What is needed: Exactly as written, write out the lines below from the first to the one containing "COL = scene.collection", inclusive. Pictures do not belong in the copy.

########################################

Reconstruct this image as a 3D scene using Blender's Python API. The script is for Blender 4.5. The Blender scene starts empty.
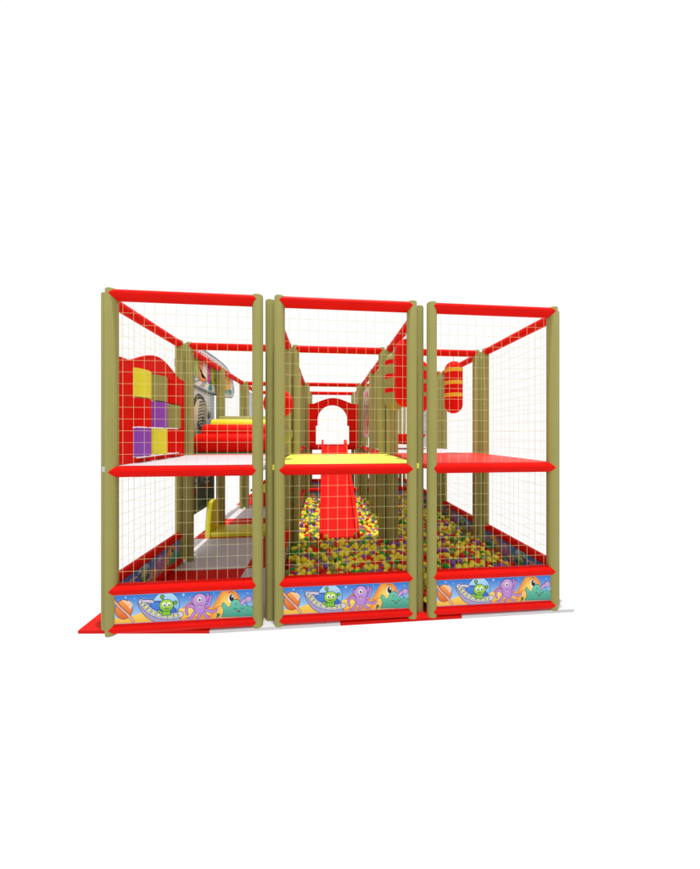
import bpy, bmesh, math, random
import numpy as np
from mathutils import Vector, Matrix
random.seed(7); np.random.seed(7)
PI = math.pi
scene = bpy.context.scene
COL = scene.collection

# ------------------------------------------------------------------ materials
def mat(name, col, rough=0.45, spec=0.35, vary=0.06, bump=0.0, bscale=60.0):
    m = bpy.data.materials.new(name); m.use_nodes = True
    nt = m.node_tree; b = nt.nodes['Principled BSDF']
    b.inputs['Roughness'].default_value = rough
    b.inputs['Specular IOR Level'].default_value = spec
    tc = nt.nodes.new('ShaderNodeTexCoord')
    n = nt.nodes.new('ShaderNodeTexNoise'); n.inputs['Scale'].default_value = 5.0
    n.inputs['Detail'].default_value = 4.0
    nt.links.new(tc.outputs['Object'], n.inputs['Vector'])
    r = nt.nodes.new('ShaderNodeValToRGB')
    r.color_ramp.elements[0].position = 0.3; r.color_ramp.elements[1].position = 0.7
    r.color_ramp.elements[0].color = (*[c*(1-vary) for c in col], 1)
    r.color_ramp.elements[1].color = (*[min(1, c*(1+vary)) for c in col], 1)
    nt.links.new(n.outputs['Fac'], r.inputs['Fac'])
    nt.links.new(r.outputs['Color'], b.inputs['Base Color'])
    if bump:
        n2 = nt.nodes.new('ShaderNodeTexNoise'); n2.inputs['Scale'].default_value = bscale
        nt.links.new(tc.outputs['Object'], n2.inputs['Vector'])
        bp = nt.nodes.new('ShaderNodeBump'); bp.inputs['Strength'].default_value = bump
        bp.inputs['Distance'].default_value = 0.004
        nt.links.new(n2.outputs['Fac'], bp.inputs['Height'])
        nt.links.new(bp.outputs['Normal'], b.inputs['Normal'])
    return m

def print_mat(name, rough=0.35):
    m = bpy.data.materials.new(name); m.use_nodes = True
    nt = m.node_tree; b = nt.nodes['Principled BSDF']
    a = nt.nodes.new('ShaderNodeAttribute'); a.attribute_name = 'ink'
    nt.links.new(a.outputs['Color'], b.inputs['Base Color'])
    b.inputs['Roughness'].default_value = rough
    b.inputs['Specular IOR Level'].default_value = 0.25
    return m

M = dict(
    olive=mat('olive_vinyl', (0.318, 0.293, 0.088), 0.55, 0.15, 0.03),
    red=mat('red_vinyl', (0.73, 0.0065, 0.0032), 0.5, 0.06, 0.04),
    deckred=mat('red_deck_vinyl', (0.72, 0.030, 0.020), 0.5, 0.2, 0.03),
    yellow=mat('yellow_vinyl', (0.78, 0.71, 0.03), 0.45, 0.3, 0.04),
    deckyellow=mat('yellow_deck_vinyl', (0.80, 0.78, 0.10), 0.5, 0.3, 0.03),
    white=mat('white_vinyl', (0.62, 0.60, 0.63), 0.5, 0.3, 0.02),
    purple=mat('purple_vinyl', (0.27, 0.055, 0.46), 0.42, 0.3, 0.04),
    green=mat('dark_green_vinyl', (0.02, 0.12, 0.02), 0.5, 0.3, 0.05),
    bandyellow=mat('amber_vinyl', (0.80, 0.45, 0.02), 0.45, 0.3, 0.04),
    net=mat('cream_cord', (0.84, 0.77, 0.36), 0.8, 0.1, 0.03),
    rope=mat('white_rope', (0.78, 0.75, 0.66), 0.8, 0.1, 0.05),
    steel=mat('pale_rod', (0.75, 0.75, 0.78), 0.35, 0.5, 0.03),
    grey=mat('pale_grey_board', (0.62, 0.62, 0.60), 0.5, 0.3, 0.03),
    darkgrey=mat('grey_groove', (0.25, 0.25, 0.25), 0.6, 0.2, 0.03),
    matred=mat('red_mat', (0.66, 0.009, 0.005), 0.6, 0.08, 0.04),
    matwhite=mat('white_mat', (0.63, 0.605, 0.625), 0.6, 0.25, 0.03),
    ink=print_mat('printed_vinyl'),
    b_yellow=mat('ball_yellow', (0.92, 0.86, 0.06), 0.4, 0.2, 0.02),
    b_red=mat('ball_red', (0.76, 0.02, 0.01), 0.4, 0.2, 0.02),
    b_green=mat('ball_green', (0.03, 0.34, 0.03), 0.4, 0.2, 0.02),
    b_purple=mat('ball_purple', (0.27, 0.10, 0.50), 0.4, 0.2, 0.02),
    b_olive=mat('ball_olive', (0.33, 0.34, 0.11), 0.4, 0.2, 0.02),
)

# ------------------------------------------------------------------ helpers
def tag(o, label=None, cat=None, group=None, kind=None):
    if label: o['label'] = label
    if cat: o['category'] = cat
    if group: o['group'] = group
    if kind: o['kind'] = kind
    return o

def empty(name, loc, label, cat, group=None):
    o = bpy.data.objects.new(name, None); COL.objects.link(o)
    o.location = loc; o.empty_display_size = 0.1
    return tag(o, label, cat, group)

def link(name, bm, mats, parent=None, smooth=False, loc=None):
    me = bpy.data.meshes.new(name)
    bm.normal_update(); bm.to_mesh(me); bm.free()
    for m in (mats if isinstance(mats, (list, tuple)) else [mats]): me.materials.append(m)
    if smooth:
        me.polygons.foreach_set('use_smooth', [True]*len(me.polygons))
        try: me.set_sharp_from_angle(angle=math.radians(40))
        except Exception: pass
    o = bpy.data.objects.new(name, me); COL.objects.link(o)
    if parent:
        o.parent = parent
        # geometry is written in world coordinates: keep it there
        o.matrix_parent_inverse = Matrix.Translation(-Vector(parent.location))
    if loc: o.location = loc
    return o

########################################

The result:
Reconstruct this image as a 3D scene using Blender's Python API. The script is for Blender 4.5. The Blender scene starts empty.
import bpy, bmesh, math, random
import numpy as np
from mathutils import Vector, Matrix
random.seed(7); np.random.seed(7)
PI = math.pi
scene = bpy.context.scene
COL = scene.collection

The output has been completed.